Contra Identity Politics

From Briahna Joy Gray in Current Affairs, on the cudgel of identity being used to marginalize the left of the Democratic Party:

There’s a serious question about whether [Kamala] Harris can be counted on to advance progressive values when doing so might require political sacrifices...

Yet progressive critiques of Harris were met with swift and unyielding hostility. After a Mic article documented the lack of left-wing enthusiasm for a Harris candidacy, investigative journalist Victoria A. Brownsworth suggested that a better headline for the article would be: “Kamala Harris, biracial senator and former Attorney General of the most populous state, faces misogynist white men defaming her.” (This despite the fact that every critic quoted in the piece was female, and one was a woman of color.)
Using identity this way is harmful to the interests of progressive politics. Leftists, particularly leftists of color, are invested in ensuring that the Democratic Party learns from its mistakes. To that end, we are committed to helping the party put forward candidates who are less vulnerable to the types of attacks which dogged Hillary – that she was a corporatist, that she was owned by Wall Street, that she could not be trusted. That is why we question candidates like Kamala Harris, Cory Booker, and Deval Patrick – all floated as 2020 possibilities in recent weeks. Though each of them has at least one black parent, it is intellectually dishonest to pretend it is that quality, rather than their corporatism, which draws criticism from the left.
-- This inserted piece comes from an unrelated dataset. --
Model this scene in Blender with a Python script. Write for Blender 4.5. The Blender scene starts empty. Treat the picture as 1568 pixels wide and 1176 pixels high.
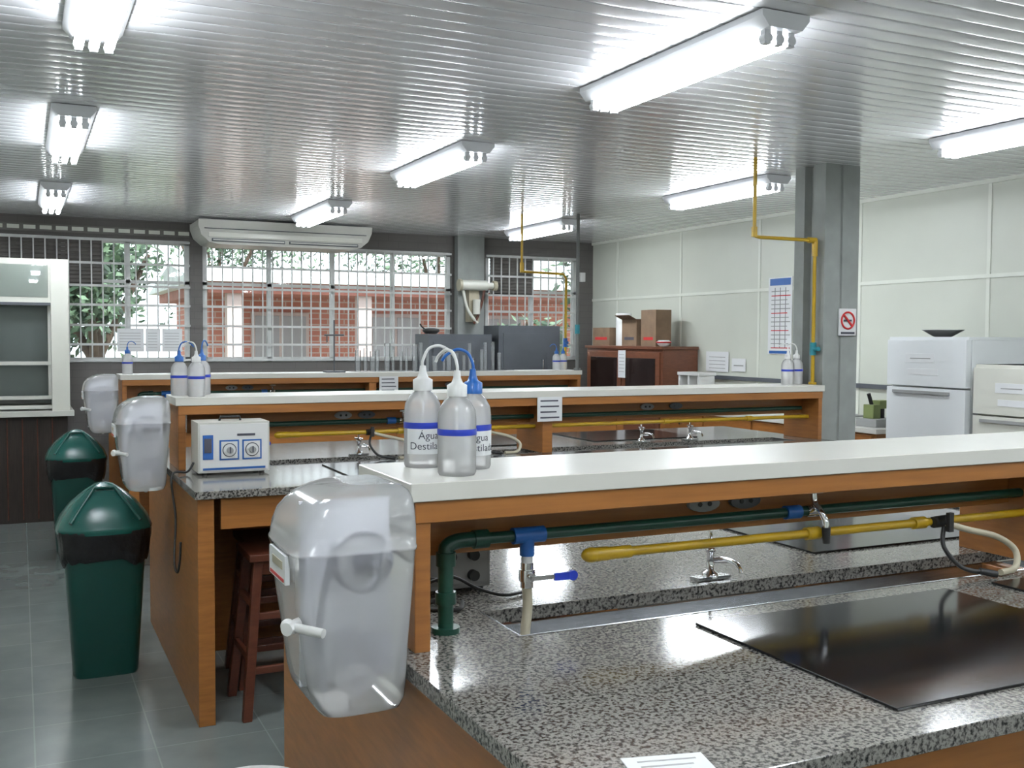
import bpy, math, random
from mathutils import Vector, Matrix
random.seed(7)
scene = bpy.context.scene
try:
    scene.view_settings.view_transform = 'Standard'
except Exception:
    pass

# ------------------------------------------------------------------ materials
def new_mat(name):
    m = bpy.data.materials.new(name); m.use_nodes = True
    nt = m.node_tree; b = nt.nodes['Principled BSDF']
    return m, nt, b

def coords(nt, scale=(1, 1, 1)):
    g = nt.nodes.new('ShaderNodeNewGeometry')
    mp = nt.nodes.new('ShaderNodeMapping'); mp.inputs['Scale'].default_value = scale
    nt.links.new(g.outputs['Position'], mp.inputs['Vector'])
    return mp.outputs['Vector']

def ramp(nt, fac, stops):
    r = nt.nodes.new('ShaderNodeValToRGB')
    el = r.color_ramp.elements
    el[0].position = stops[0][0]; el[0].color = (*stops[0][1], 1)
    el[1].position = stops[-1][0]; el[1].color = (*stops[-1][1], 1)
    for p, c in stops[1:-1]:
        e = el.new(p); e.color = (*c, 1)
    nt.links.new(fac, r.inputs['Fac'])
    return r.outputs['Color']

def pm(name, col, rough=0.5, metal=0.0, scale=8.0, var=0.08, bump=0.0, stretch=(1, 1, 1), coat=0.0, detail=3):
    m, nt, b = new_mat(name)
    v = coords(nt, stretch)
    n = nt.nodes.new('ShaderNodeTexNoise'); n.inputs['Scale'].default_value = scale; n.inputs['Detail'].default_value = detail
    nt.links.new(v, n.inputs['Vector'])
    lo = tuple(max(0, c * (1 - var)) for c in col); hi = tuple(min(1, c * (1 + var)) for c in col)
    c = ramp(nt, n.outputs['Fac'], [(0.3, lo), (0.7, hi)])
    nt.links.new(c, b.inputs['Base Color'])
    b.inputs['Roughness'].default_value = rough; b.inputs['Metallic'].default_value = metal
    if coat: b.inputs['Coat Weight'].default_value = coat; b.inputs['Coat Roughness'].default_value = .10
    if bump:
        bp = nt.nodes.new('ShaderNodeBump'); bp.inputs['Strength'].default_value = bump; bp.inputs['Distance'].default_value = 0.01
        nt.links.new(n.outputs['Fac'], bp.inputs['Height']); nt.links.new(bp.outputs['Normal'], b.inputs['Normal'])
    return m

def emit_mat(name, col, s):
    m, nt, b = new_mat(name)
    b.inputs['Base Color'].default_value = (*col, 1)
    b.inputs['Emission Color'].default_value = (*col, 1); b.inputs['Emission Strength'].default_value = s
    return m

def plastic_trans(name, col, transp=0.35, rough=0.25, tl=.45):
    m, nt, b = new_mat(name)
    nt.nodes.remove(b)
    out = nt.nodes['Material Output']
    v = coords(nt)
    n = nt.nodes.new('ShaderNodeTexNoise'); n.inputs['Scale'].default_value = 6; nt.links.new(v, n.inputs['Vector'])
    c = ramp(nt, n.outputs['Fac'], [(0.3, tuple(x * .96 for x in col)), (0.7, col)])
    d = nt.nodes.new('ShaderNodeBsdfDiffuse'); t = nt.nodes.new('ShaderNodeBsdfTranslucent')
    nt.links.new(c, d.inputs['Color']); nt.links.new(c, t.inputs['Color'])
    m1 = nt.nodes.new('ShaderNodeMixShader'); m1.inputs[0].default_value = tl
    nt.links.new(d.outputs[0], m1.inputs[1]); nt.links.new(t.outputs[0], m1.inputs[2])
    tr = nt.nodes.new('ShaderNodeBsdfTransparent')
    m2 = nt.nodes.new('ShaderNodeMixShader'); m2.inputs[0].default_value = transp
    nt.links.new(m1.outputs[0], m2.inputs[1]); nt.links.new(tr.outputs[0], m2.inputs[2])
    g = nt.nodes.new('ShaderNodeBsdfGlossy'); g.inputs['Roughness'].default_value = rough
    fr = nt.nodes.new('ShaderNodeFresnel'); fr.inputs['IOR'].default_value = 1.4
    m3 = nt.nodes.new('ShaderNodeMixShader')
    nt.links.new(fr.outputs[0], m3.inputs[0]); nt.links.new(m2.outputs[0], m3.inputs[1]); nt.links.new(g.outputs[0], m3.inputs[2])
    nt.links.new(m3.outputs[0], out.inputs['Surface'])
    return m

def granite():
    m, nt, b = new_mat('granite')
    v = coords(nt)
    n = nt.nodes.new('ShaderNodeTexNoise'); n.inputs['Scale'].default_value = 125; n.inputs['Detail'].default_value = 3; n.inputs['Roughness'].default_value = .6
    nt.links.new(v, n.inputs['Vector'])
    c = ramp(nt, n.outputs['Fac'], [(0.34, (.02, .02, .02)), (0.42, (.075, .07, .065)), (0.49, (.18, .172, .155)), (0.58, (.265, .255, .232)), (0.7, (.16, .142, .128))])
    vo = nt.nodes.new('ShaderNodeTexVoronoi'); vo.inputs['Scale'].default_value = 160; nt.links.new(v, vo.inputs['Vector'])
    k = ramp(nt, vo.outputs['Color'], [(0.16, (.25, .25, .25)), (0.26, (1, 1, 1))])
    mx = nt.nodes.new('ShaderNodeMix'); mx.data_type = 'RGBA'; mx.blend_type = 'MULTIPLY'; mx.inputs[0].default_value = .7
    nt.links.new(c, mx.inputs[6]); nt.links.new(k, mx.inputs[7])
    nt.links.new(mx.outputs[2], b.inputs['Base Color'])
    b.inputs['Roughness'].default_value = .12
    return m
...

And Frank Bruni's op-ed in the NYT this past weekend:

Should we really have say and sway only over matters that neatly dovetail with the category that we’ve been assigned (or assigned ourselves)? Is that the limit of our insights and empathies? During the Democratic primary, a Hillary Clinton supporter I know was told that he could not credibly defend her against charges of racism for her past use of the word “superpredators” because he’s white. That kind of thinking fosters estrangement instead of connection. Lilla noted that what people in a given victim group sometimes seem to be saying is: “You must understand my experience, and you can’t understand my experience.”